Driving down I continued to feel the triggered terror.  Just like what Belleruth Naparstek says: “At the time of the actual event, it’s defining nature is an instantaneous and automatic takeover of intense feelings of helplessness, terror, and loss of control, and the perception of impending annihilation by overwhelming force.”  p30

The next day I wrote:

The session with Erica was very hard and very painful.  I didn’t write about it afterward, I haven’t even wanted to think about it for fear I would get sucked back there.  I was right in the center of abandonment.  I felt unbelievably lost, totally disconnected from any kind of warmth or meaning.  At one point Erica started talking to me as though she were an alcoholic mother, explaining that she left me on Wednesday nights to go to a meeting…  She told me it wasn’t my fault, and not about me.  By that time I had started to cry and hide my face.  I can’t imagine my mother EVER apologizing, or acknowledging she was an alcoholic…  Erica went on to say “Remember when we made cookies last week?” and somehow I thought that was reality and started groping after the memory.  Erica stopped her role play and talked about when someone was anorexic, she had to be given food in very small quantities.  In the same way I could only take in small amounts of nourishing love.  She asked where she was and I said behind a glass wall.  I saw a sphere of glass around me and the Wicked Witch looking at Dorothy in her glass ball, and how scared I was of that scene in the movie.  I can feel, as I write this, how easy it would be to get sucked back into that place.

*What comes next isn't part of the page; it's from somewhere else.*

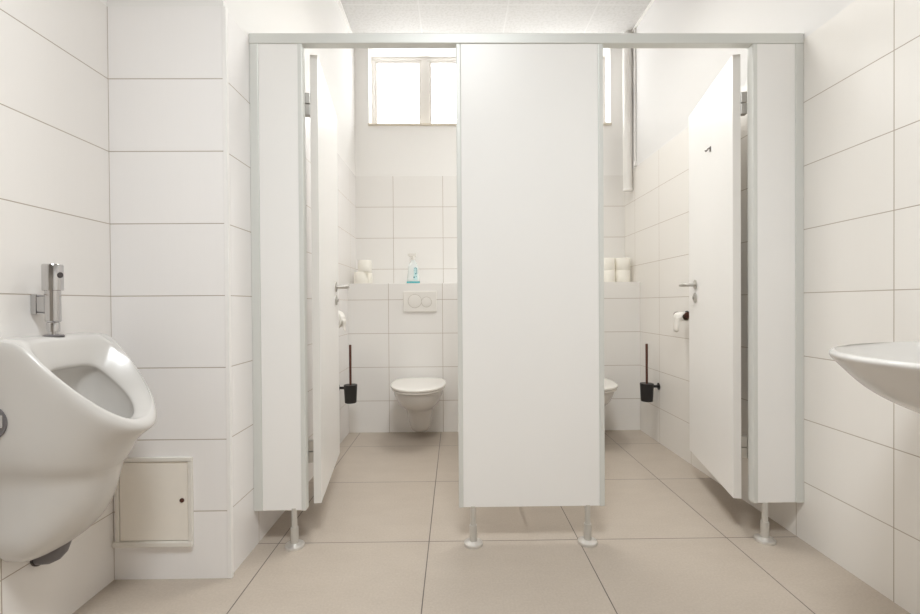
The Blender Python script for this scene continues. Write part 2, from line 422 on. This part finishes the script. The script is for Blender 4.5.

I have to stop trying to write about it.  It’s too scary.

When I got home I was so tired I just lay down on my bed with Mocha.  I think I actually slept a little.

All of Wednesday morning I held onto the present fiercely so I wouldn’t fall into that state.  I put my arms around the terrified baby.  I tell her what happened was real, but it won’t happen again.  Mother is dead, and I am here and committed to being here for you.  You survived and I’m here and I love you just the way you are.  Being present for you is the most important thing in my life right now.

Yesterday, when I reminded me that I had survived, I had a very odd feeling.  It might have been surprise and getting that it was true, I had survived, but I’m not sure.  The feeling of suddenly really getting it that you have survived a traumatic event is something that shows up frequently in stories from Somatic Experiencing.

After lunch I went to Carrie for a haircut.  Went to Co-op & Rite Aid after, came straight home.  I think doing ordinary things brought me back into the present.

I realize that I haven’t really felt depressed since that experience with Erica.  I have felt scared and lost and confused.  I also see how it’s a big deal to have been wounded like that.  It was almost intolerable feeling it in Erica’s office, of course at the beginning of my life it would have been overwhelming and traumatizing.  The life-stopping quality of it resulted in me holding on tightly to anything that would keep me from being dragged back there.  That makes it much easier to forgive myself for “not being able to do anything,” and more important for me to take care of myself.

A friend asked me if I had ever felt that way before.  At first I thought I hadn’t, but then I remembered my journal from the years in Portland, some of which is in a recent post.  When I’ve tried to go back and read these old journals, I have that same sense that something is pulling me into a state I don’t want to be in, and I stop.  I see by how intolerable it is to feel those feelings why the traumatic process cuts them off.